A few weeks ago, this lifestyle, this greed, this jealousy, this pride got the best of both of us and took us to the lowest place we've been in our four years of marriage. Our finances were in shambles, we were in a constant game of catching up, never getting ahead. We were holding on by our fingertips and any minute someone was going to come along and let us go, but thankfully, we had God... and he didn't let us go, through a piece of fabric (long story), God brought light to our struggles and offered a solution.
Now I wish I could tell you that God gave us a $750 million bail-out plan, but unlike the government, God believes that we have to take responsibility for our own actions and not be such bad stewards of what He's given us! Sigh! So Justin and I picked ourselves up from our sunken and low state of despair and sought God's wisdom and provision by sitting down, as a family and working on our budget. We laid it all out there... from co-pays to our mortgage no item was left undefined. Then we took this and put it into the 'Caden's Here Budget' and saw that we had some fatal flaws! How in the world would we make it? The numbers just didn't crunch!

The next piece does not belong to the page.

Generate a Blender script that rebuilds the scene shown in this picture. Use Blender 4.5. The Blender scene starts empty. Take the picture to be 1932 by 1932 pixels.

Sacrifice time! Line by line, we went through and cut... getting rid of HD and our home phone service, selling both of our road bikes, changing cell phone plans, cutting our weekly grocery bill in HALF... you get the idea. Line by line the cuts were made, the sacrifices evident, but the reward SO GREAT! Working as a team, Justin and I knocked down our budget with intensity and fervor, and we're still making cuts, getting creative... with just a few hundred dollars to go! We're excited for the challenges and can see God's hand in our work. It took going through a few days of despair, a few days of budget making, and a few weeks and counting of budget cuts to see that God has not taken ANYTHING away from us, He's only given us exactly what we wanted. He has blessed us with our reward... we get to be the parents of Caden Ford Cox... no one else on earth gets to do that. We are his parents, and we have a job to do! So we pull up our boot straps and continue to press on towards the race marked out for us, understanding that God too experienced pain and suffering when He made the ultimate sacrifice. He LOVED us and wanted a relationship with each of us SO MUCH that He turned His back on His son so that His plan could be fulfilled, and some day, God too will get His reward and will meet His children face to face, blameless and pure, the body of Christ, the Kingdom he created will reign with Him in eternity. There is no sacrifice or reward greater than each of these... so what's non-HDTV, or a $40 hair cut and Cover Girl make-up? Nothing compared to our reward!
So that's that... our most recent lesson... another chapter in our book!
Okay so I know the only reason that any of you really get on here is to see the baby bump pictures... and I hate to disappoint! You get two!
And a little closer...
Enjoy the last few hours of your weekend... it is time for dinner! :)
2 comments:
Katie I am so encouraged by your post. Frank and I working hard to be good stewards of what God has given us. I am so glad God has given us other friends to "do life" with. I miss you guys.
ok, first of all, your pic is so cute. i hope i am as cute as you in a couple months! secondly, i wish i could write like you. that was a wonderful post on your thoughts and i really enjoyed reading it...anyone who reads it will definitely be encouraged! i miss you...love you!